Thursday, 17 September 2015

The legal warrant for the Lockerbie trial

[It was on this date in 1998 that the legal instrument that allowed the Lockerbie trial at Camp Zeist to take place was laid before the UK Parliament. What follows is excerpted from an article by me entitled The Lockerbie Disaster that was published in the Edinburgh Law Review in January 1999:]

For four years and seven months the Government of the United Kingdom (and that of the United States) consistently maintained that the "neutral venue" scheme proposed by the writer and accepted by the Libyan Government and defence lawyers in January 1994 was impossible, impracticable and inherently undesirable. For a flavour of the strength and vehemence of the Government's opposition, the interested reader is referred to "The Lockerbie Trial" 1998 SLT (News) 9 by Lord Hardie, a response by the Lord Advocate to the present writer's "The Lockerbie Proposal" 1997 SLT (News) 304.
However, on 24 August 1998 the Governments of the United Kingdom and United States announced that they had reversed their stance on the matter. In a letter of that date to the Secretary-General of the United Nations, Kofi Annan, the Acting Permanent Representatives of the UK and the USA stated:
".... in the interest of resolving this situation in a way which will allow justice to be done, our Governments are prepared, as an exceptional measure, to arrange for the two accused to be tried before a Scottish court sitting in the Netherlands. After close consultation with the Government of the Kingdom of the Netherlands, we are pleased to confirm that the Government of the Kingdom of the Netherlands has agreed to facilitate arrangements for such a court. It would be a Scottish court and would follow normal Scots law and procedure in every respect except for the replacement of the jury by a panel of three Scottish High Court judges. The Scottish rules of evidence and procedure, and all the guarantees of fair trial provided by the law of Scotland, would apply."
In order to give effect to this change in policy, an Agreement was concluded on 18 September 1998 between the Government of the Kingdom of the Netherlands and the Government of the United Kingdom regulating the sitting of the Scottish Court in the Netherlands; and an Order in Council (The High Court of Justiciary (Proceedings in the Netherlands) (United Nations) Order 1998, SI 1998 No 2251) was made on 16 September 1998 and laid before Parliament on 17 September, to confer the necessary legal authority for Scottish criminal proceedings against the two Libyan suspects to be conducted in the Netherlands. The scheme set out in these two documents differs from the January 1994 proposal in only two respects. First, the court is to consist of a bench of three Lords Commissioners of Justiciary (with a fourth who is to sit with the court, participate in all its deliberations, but to have no vote in any decision required to be taken unless one of the three dies or is absent for a prolonged period) as distinct from an international panel of judges chaired by a Lord Commissioner of Justiciary. Secondly, any appeal arising out of the proceedings is (where either of the accused is entitled to attend the appeal and intimates that he wishes to do so) to be heard in the Netherlands by a bench of five Lords Commissioners of Justiciary and not (as provided for in the January 1994 proposal) by three judges sitting in the Court of Criminal Appeal in Edinburgh in the usual way.

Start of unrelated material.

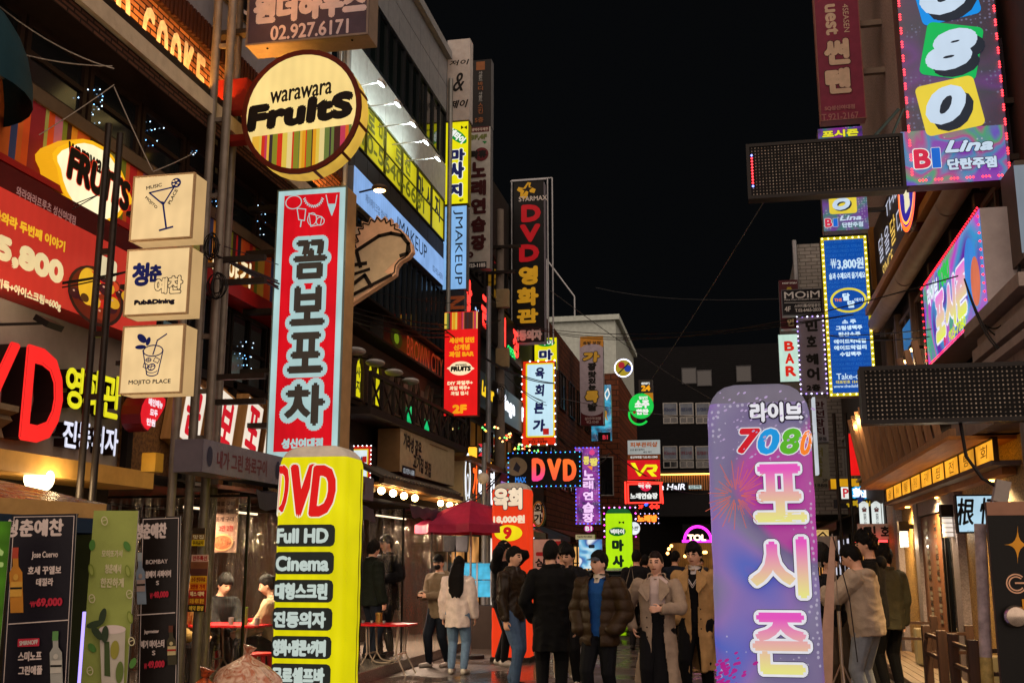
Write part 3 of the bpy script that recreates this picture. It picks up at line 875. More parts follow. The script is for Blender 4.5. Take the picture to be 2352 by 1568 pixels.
# flood lamps on arms
for i, (u, v) in enumerate(((875, 190), (913, 237), (948, 283), (978, 324), (1005, 362))):
    y = onX(u, v, -5.35); t = thing('flood_lamp', 'white flood lamp on an arm over the yellow windows, number %s from the near end' % ('one', 'two', 'three', 'four', 'five')[i], 'lamp', y, group='flood lamps on arms')
    AL = paint('#b8bcc0', .4, .6)
    mb = MB(); mb.tube([(-.66, 0, -.02), (0, 0, 0)], .012, AL, 6); mb.build('arm', t)
    mb = MB(); mb.box((.02, 0, .0), (.1, .18, .05), AL, Matrix.Rotation(math.radians(35), 3, 'Y')); mb.build('lamp_head', t)
    mb = MB(); mb.box((-.0, 0, -.035), (.08, .15, .012), lit('#f2fff8', 12, var=0), Matrix.Rotation(math.radians(35), 3, 'Y')); mb.build('lamp_glass', t)
    ld = bpy.data.lights.new('flood_light', 'SPOT'); ld.energy = 26; ld.spot_size = math.radians(120); ld.spot_blend = .6; ld.color = (.88, 1, .95); ld.shadow_soft_size = .06
    lo = bpy.data.objects.new('flood_light', ld); COL.objects.link(lo); lo.parent = t; lo.location = (-.08, 0, -.06)
    lo.rotation_euler = Vector((-.75, 0, .35)).to_track_quat('-Z', 'Y').to_euler()
# brown city sign, gothic wooden front
WD = woodmat('#3a2a20', '#54402f', 1, .7)
mb = MB(); mb.bb(-6.06, -5.98, 16.3, 22.2, 4.15, 5.3, WD); bkid(mb, 'wooden_front', bB)
s = Sign('black fascia with thin red and gold capitals reading brown city', 'L', -5.8, rect=(17.6, 22.2, 5.32, 5.82), face=paint('#0e0b0a', .3), th=.25, name='fascia_sign')
s.T('BROWN CITY', [-.9, -.2, 1.7, .2], lit('#b03a1c', .5, sample=False), b=.01); s.E([-1.9, -.18, -1.2, .18], paint('#3a5a18', .5)); s.E([-1.7, -.1, -1.4, .1], lit('#8cb020', .4, sample=False)); s.done()
mb = MB()
for z in (5.30, 5.86): mb.bb(-6.05, -5.68, 15.95, 22.3, z - .02, z + .02, paint('#1b1613', .6))
bkid(mb, 'eaves', bB)
def gothic(par, y, w, z0, z1, pane, fr):
    mb = MB(); n = 8
    pts = [(y - w / 2, z0), (y + w / 2, z0), (y + w / 2, z0 + (z1 - z0) * .62)] + [(y + w / 2 * (1 - k / n) ** .8, z0 + (z1 - z0) * (.62 + .38 * k / n)) for k in range(1, n + 1)] + [(y - w / 2 * (1 - k / n) ** .8, z0 + (z1 - z0) * (.62 + .38 * k / n)) for k in range(n - 1, 0, -1)] + [(y - w / 2, z0 + (z1 - z0) * .62)]
    c = [(y + (a - y) * 1.22, z0 + (q - z0) * 1.07 - .03) for a, q in pts]; m = len(pts)
    mb.add([(-5.90, a, q) for a, q in c] + [(-5.90, a, q) for a, q in pts] + [(-5.98, a, q) for a, q in c], [(i, (i + 1) % m, m + (i + 1) % m, m + i) for i in range(m)] + [(i, 2 * m + i, 2 * m + (i + 1) % m, (i + 1) % m) for i in range(m)], fr)
    f = bkid(mb, 'window', par)
    mb = MB(); mb.add([(-5.955, a, q) for a, q in pts], [tuple(range(m))], pane); pb = mb.build('pane', None); pb.parent = f
    pb.matrix_parent_inverse = Matrix()
LGY = lit('#e8dc18', .8, var=.12)
for i, y in enumerate((16.75, 17.35, 17.75)): gothic(bB, y, .36, 4.25, 5.05, LGY, WD)
for i, y in enumerate((18.7, 19.05, 19.85, 20.2, 21.0, 21.35)): gothic(bB, y, .3, 4.25, 5.1, GLS, woodmat('#5a4636', '#7a6450', 2))
P = Print(); P.setup('L', -5.94); P.o = Vector((-5.94, 0, 0))
for k, ch in enumerate('마사지'): P.T(ch, [16.66, 4.83 - k * .24, 16.86, 5.02 - k * .24], paint('#1c2a58', .5), b=.05)
P.T('2F', [17.22, 4.5, 17.46, 4.8], paint('#1c2a58', .5), b=.05); P.R([19.3, 4.35, 19.55, 5.0], paint('#4a5a50', .4)); P.R([20.45, 4.2, 20.7, 4.95], paint('#55665a', .4))
wallprint(bB, P)
for i, y in enumerate((19.55, 20.75)):
    mb = MB(); mb.bb(-5.9, -5.86, y - .1, y + .1, 4.05 - .1 * i, 4.5 - .1 * i, lit('#18c070', .9, var=.3, scale=9)); tag(mb.build('green_neon_strip'), 'small green glowing strip on the balcony, %s one' % ('nearer', 'farther')[i], 'light')
for i, (u, v) in enumerate(((817, 806), (862, 833), (905, 855), (943, 875))):
    q = onX(u, v, -5.6); mb = MB(); mb.ball(q, (.16, .2, .06), paint('#a8a8a4', .4)); mb.tube([(q.x, q.y, q.z + .04), (-6, q.y, q.z + .12)], .015, FRB, 5); tag(mb.build('wall_lamp', smooth=True), 'unlit pale bowl lamp above the arched windows, place %s in the row' % 'ABCD'[i], 'lamp', 'unlit bowl lamps')
mb = MB(); RL = paint('#2a2320', .6)                                # balcony with crossed wooden rail
mb.bb(-6.0, -5.45, 16.0, 22.2, 3.88, 4.0, RL); mb.bb(-5.5, -5.44, 16.0, 22.2, 4.5, 4.56, RL)
for y in np.arange(16.0, 22.2, .6):
    mb.bb(-5.5, -5.45, y, y + .06, 4.0, 4.5, RL)
    for a, c in ((4.02, 4.48), (4.48, 4.02)): mb.tube([(-5.475, y + .06, a), (-5.475, y + .6, c)], .02, RL, 4)
bkid(mb, 'balcony', bB)
# beige sign, tile hood and bulbs
s = Sign('beige plaster fascia with black brushed Korean lettering over the tiled hood', 'L', -5.5, rect=(17.75, 21.5, 3.12, 3.86), face=paint('#b0a484', .7, bump=.2), th=.4, name='fascia_sign', side=paint('#7a5c3a', .6))
INK = paint('#14110f', .5)
s.T('기라성 같은', [-1.7, .0, -.55, .3], INK, b=.05, rot=-4); s.T('고기집 맛집', [-1.1, -.3, .1, -.02], INK, b=.05, rot=-4)
s.R([-1.75, -.42, -.95, -.25], paint('#16181c', .4)); s.T('02-929-1688', [-1.68, -.38, -1.02, -.29], glow('#cfd8e0', .6), b=0)
s.R([-.05, .28, 1.3, .3], paint('#7a5c3a', .6)); s.done()
mb = MB(); TI = paint('#5d564c', .6, bump=.3)
for i in range(26):
    y = 16.7 + i * .2; mb.tube([(-5.95, y, 3.2), (-5.42, y, 2.95)], .05, TI, 6)
mb.add([(-5.95, 16.6, 3.17), (-5.42, 16.6, 2.92), (-5.42, 21.9, 2.92), (-5.95, 21.9, 3.17)], [(0, 1, 2, 3)], TI)
mb.bb(-5.48, -5.40, 16.6, 21.9, 2.84, 2.93, paint('#3a2a1c', .6))
tag(mb.build('tiled_hood', smooth=True), 'grey ribbed tile hood over the warm bulbs', 'awning')
mb = MB(); mb.bb(-6.0, -5.46, 16.6, 21.9, 2.82, 2.86, woodmat('#8a5a28', '#b07a3c', 1)); bkid(mb, 'eaves_board', bB)
for i, uv in enumerate(((876, 1126), (903, 1132), (928, 1138), (953, 1143), (1012, 1155), (1033, 1159), (1051, 1163))):
    t = thing('bulb', 'round warm bulb under the tiled hood, %s from the near end' % ('first', 'second', 'third', 'fourth', 'fifth', 'sixth', 'seventh')[i], 'bulb', onX(*uv, -5.5), group='warm bulbs under the hood')
    mb = MB(); mb.ball((0, 0, 0), .062, lit('#ffcf80', 26, var=0), 12, 8); mb.build('glass_bulb', t, smooth=True)
    mb = MB(); mb.tube([(0, 0, .05), (0, 0, .11)], .022, FRB, 6); mb.build('socket', t)
    if i in (1, 3, 5): ld = bpy.data.lights.new('bulb_light', 'POINT'); ld.energy = 20; ld.color = (1, .68, .34); ld.shadow_soft_size = .07; lo = bpy.data.objects.new('bulb_light', ld); COL.objects.link(lo); lo.parent = t; lo.location = (.12, 0, -.08)

for y, x in ((15.8, -5.93), (22.45, -5.92)): mb = MB(); mb.tube([(x, y, .15), (x, y, 12.5)], .055, paint('#7a7c78', .4, .4), 8); tag(mb.build('drain_pipe', smooth=True), 'grey drain pipe running up the wall at the %s end of the glass building' % ('near' if y < 20 else 'far'), 'pipe')
# ================================================================ left foreground: pipe posts and the signs they carry
STEEL = paint('#6b6258', .45, .35, var=.2, bump=.05)
DSTEEL = paint('#2c2622', .4, .4, var=.25)
def posts(name, label, us, v, Y, r, z1, mat, rungs=(), group=None, z0=0.0, dx=0):
    ps = [onY(u, v, Y) for u in us]
    t = thing(name, label, 'post', (sum(p.x for p in ps) / len(ps), Y, z0), group=group)
    for i, p in enumerate(ps):
        zt = z1[i] if isinstance(z1, (list, tuple)) else z1
        mb = MB(); x = p.x - t.location.x
        mb.tube([(x, 0, 0), (x, 0, zt - z0)], r, mat, 12); mb.tube([(x, 0, zt - z0), (x, 0, zt - z0 + .01)], r * 1.06, mat, 12)
        mb.tube([(x, 0, 0), (x, 0, .02)], r * 2, mat, 10); mb.build('pipe', t, smooth=True)
    for z in rungs:
        a, c = ps[0].x - t.location.x, ps[-1].x - t.location.x
        mb = MB(); mb.bb(a, c, -.02, .02, z - .025, z + .025, mat); mb.build('rung', t)
    return t
posts('pipe_posts', 'pair of dark steel pipe posts carrying the three square pub light boxes', (222, 251), 640, 8.35, .031, (5.5, 5.4), DSTEEL, (4.3, 3.55, 3.0))
posts('pipe_posts', 'tall grey twin pipe posts with ladder rungs beside the red vertical sign', (456, 491), 785, 10.6, .05, 9.5, STEEL, (1.9, 2.35, 2.9, 3.4, 4.0, 4.8, 5.6, 6.5, 7.4))
posts('pipe_posts', 'short single grey pipe post under the lowest pub light box', (408,), 912, 9.9, .045, 5.2, STEEL)
posts('pipe_posts', 'high single grey pipe post behind the round yellow fruit bar sign', (527,), 450, 11.2, .05, 9.8, STEEL, ())
t = thing('bracket_frame', 'dark steel cross bars reaching from the grey pipe posts to the red sign', 'frame', onY(494, 600, 10.65))
for v in (330, 395, 445, 500, 545, 600, 652, 868, 925):
    z = onY(510, v, 10.7).z; p0 = onY(494, v, 10.62); p1 = onY(640 if v in (600, 652, 868, 925) else 530, v, 11.0); mb = MB()
    mb.bb(min(p0.x, p1.x), max(p0.x, p1.x), 10.62, 10.68, z - .03, z + .03, DSTEEL); bkid(mb, 'bar', t)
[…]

In the weeks since the announcement of the British and American change of heart there have been conflicting signals from Libyan sources regarding the acceptability or otherwise of the scheme. However, at meetings which the writer had between 20 and 22 September 1998 with Libyan government ministers (including Colonel Gaddafi) and with the new team of Libyan lawyers representing the suspects, he formed the clear impression that, provided certain clarifications of the details of the scheme were provided and reassurances as to its meaning and implications supplied, the suspects would surrender themselves for trial. But it may take some considerable time for these clarifications and reassurances to be obtained, largely because the Governments of the United Kingdom, the United States and the Netherlands refuse to negotiate or communicate directly with either the Libyan Government or the Libyan defence lawyers. They insist that all communications be channelled through the office of the Secretary-General of the United Nations. As far as the Libyans are concerned, however, what remain to be resolved are modalities or practicalities: the principle has been accepted, as have all but a few of the details. The odds in favour of the trial actually happening are good.